### [Directions]
Output the material beneath exactly, leaving nothing out.

### [Data block]

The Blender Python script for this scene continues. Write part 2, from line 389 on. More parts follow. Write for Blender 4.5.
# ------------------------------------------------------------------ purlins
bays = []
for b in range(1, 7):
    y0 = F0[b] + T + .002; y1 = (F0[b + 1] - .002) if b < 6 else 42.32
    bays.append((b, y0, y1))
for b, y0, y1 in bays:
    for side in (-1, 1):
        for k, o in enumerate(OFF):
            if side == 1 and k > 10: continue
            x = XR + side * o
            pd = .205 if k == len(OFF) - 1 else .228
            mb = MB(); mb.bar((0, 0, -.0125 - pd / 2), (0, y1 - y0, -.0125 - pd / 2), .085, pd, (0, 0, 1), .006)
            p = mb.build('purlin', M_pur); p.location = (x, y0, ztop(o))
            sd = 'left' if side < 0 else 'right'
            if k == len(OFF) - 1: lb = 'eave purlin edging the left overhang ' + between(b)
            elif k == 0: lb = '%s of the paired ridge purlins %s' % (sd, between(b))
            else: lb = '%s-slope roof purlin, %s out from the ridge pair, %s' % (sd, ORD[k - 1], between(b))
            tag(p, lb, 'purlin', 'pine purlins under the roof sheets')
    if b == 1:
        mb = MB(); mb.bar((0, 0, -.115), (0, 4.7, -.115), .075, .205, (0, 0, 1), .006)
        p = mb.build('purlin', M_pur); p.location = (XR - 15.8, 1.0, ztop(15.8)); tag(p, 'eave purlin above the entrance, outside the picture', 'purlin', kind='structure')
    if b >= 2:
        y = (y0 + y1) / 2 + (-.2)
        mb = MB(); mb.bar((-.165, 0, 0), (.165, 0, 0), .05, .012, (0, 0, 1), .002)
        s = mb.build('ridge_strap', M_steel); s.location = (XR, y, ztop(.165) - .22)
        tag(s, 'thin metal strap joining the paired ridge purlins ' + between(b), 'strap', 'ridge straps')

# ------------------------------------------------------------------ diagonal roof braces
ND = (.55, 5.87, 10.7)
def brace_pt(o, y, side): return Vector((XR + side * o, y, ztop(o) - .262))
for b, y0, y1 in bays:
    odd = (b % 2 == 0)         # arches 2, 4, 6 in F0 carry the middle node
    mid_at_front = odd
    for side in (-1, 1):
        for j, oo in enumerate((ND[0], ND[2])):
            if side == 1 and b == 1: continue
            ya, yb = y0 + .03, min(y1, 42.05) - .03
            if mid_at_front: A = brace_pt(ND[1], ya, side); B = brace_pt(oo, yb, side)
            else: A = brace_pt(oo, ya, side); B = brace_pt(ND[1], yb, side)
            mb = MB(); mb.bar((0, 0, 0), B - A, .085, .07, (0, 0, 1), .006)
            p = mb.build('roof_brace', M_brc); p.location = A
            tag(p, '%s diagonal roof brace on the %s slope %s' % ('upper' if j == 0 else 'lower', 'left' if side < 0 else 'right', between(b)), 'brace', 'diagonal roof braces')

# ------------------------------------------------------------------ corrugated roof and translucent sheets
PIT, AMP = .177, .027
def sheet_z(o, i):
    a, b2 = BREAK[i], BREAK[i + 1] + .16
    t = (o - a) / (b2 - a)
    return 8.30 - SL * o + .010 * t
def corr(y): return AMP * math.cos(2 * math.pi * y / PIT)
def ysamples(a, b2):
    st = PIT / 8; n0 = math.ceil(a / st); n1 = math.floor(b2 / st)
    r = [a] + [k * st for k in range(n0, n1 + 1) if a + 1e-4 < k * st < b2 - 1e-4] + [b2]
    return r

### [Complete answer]
The Blender Python script for this scene continues. Write part 2, from line 389 on. More parts follow. Write for Blender 4.5.
# ------------------------------------------------------------------ purlins
bays = []
for b in range(1, 7):
    y0 = F0[b] + T + .002; y1 = (F0[b + 1] - .002) if b < 6 else 42.32
    bays.append((b, y0, y1))
for b, y0, y1 in bays:
    for side in (-1, 1):
        for k, o in enumerate(OFF):
            if side == 1 and k > 10: continue
            x = XR + side * o
            pd = .205 if k == len(OFF) - 1 else .228
            mb = MB(); mb.bar((0, 0, -.0125 - pd / 2), (0, y1 - y0, -.0125 - pd / 2), .085, pd, (0, 0, 1), .006)
            p = mb.build('purlin', M_pur); p.location = (x, y0, ztop(o))
            sd = 'left' if side < 0 else 'right'
            if k == len(OFF) - 1: lb = 'eave purlin edging the left overhang ' + between(b)
            elif k == 0: lb = '%s of the paired ridge purlins %s' % (sd, between(b))
            else: lb = '%s-slope roof purlin, %s out from the ridge pair, %s' % (sd, ORD[k - 1], between(b))
            tag(p, lb, 'purlin', 'pine purlins under the roof sheets')
    if b == 1:
        mb = MB(); mb.bar((0, 0, -.115), (0, 4.7, -.115), .075, .205, (0, 0, 1), .006)
        p = mb.build('purlin', M_pur); p.location = (XR - 15.8, 1.0, ztop(15.8)); tag(p, 'eave purlin above the entrance, outside the picture', 'purlin', kind='structure')
    if b >= 2:
        y = (y0 + y1) / 2 + (-.2)
        mb = MB(); mb.bar((-.165, 0, 0), (.165, 0, 0), .05, .012, (0, 0, 1), .002)
        s = mb.build('ridge_strap', M_steel); s.location = (XR, y, ztop(.165) - .22)
        tag(s, 'thin metal strap joining the paired ridge purlins ' + between(b), 'strap', 'ridge straps')

# ------------------------------------------------------------------ diagonal roof braces
ND = (.55, 5.87, 10.7)
def brace_pt(o, y, side): return Vector((XR + side * o, y, ztop(o) - .262))
for b, y0, y1 in bays:
    odd = (b % 2 == 0)         # arches 2, 4, 6 in F0 carry the middle node
    mid_at_front = odd
    for side in (-1, 1):
        for j, oo in enumerate((ND[0], ND[2])):
            if side == 1 and b == 1: continue
            ya, yb = y0 + .03, min(y1, 42.05) - .03
            if mid_at_front: A = brace_pt(ND[1], ya, side); B = brace_pt(oo, yb, side)
            else: A = brace_pt(oo, ya, side); B = brace_pt(ND[1], yb, side)
            mb = MB(); mb.bar((0, 0, 0), B - A, .085, .07, (0, 0, 1), .006)
            p = mb.build('roof_brace', M_brc); p.location = A
            tag(p, '%s diagonal roof brace on the %s slope %s' % ('upper' if j == 0 else 'lower', 'left' if side < 0 else 'right', between(b)), 'brace', 'diagonal roof braces')

# ------------------------------------------------------------------ corrugated roof and translucent sheets
PIT, AMP = .177, .027
def sheet_z(o, i):
    a, b2 = BREAK[i], BREAK[i + 1] + .16
    t = (o - a) / (b2 - a)
    return 8.30 - SL * o + .010 * t
def corr(y): return AMP * math.cos(2 * math.pi * y / PIT)
def ysamples(a, b2):
    st = PIT / 8; n0 = math.ceil(a / st); n1 = math.floor(b2 / st)
    r = [a] + [k * st for k in range(n0, n1 + 1) if a + 1e-4 < k * st < b2 - 1e-4] + [b2]
    return r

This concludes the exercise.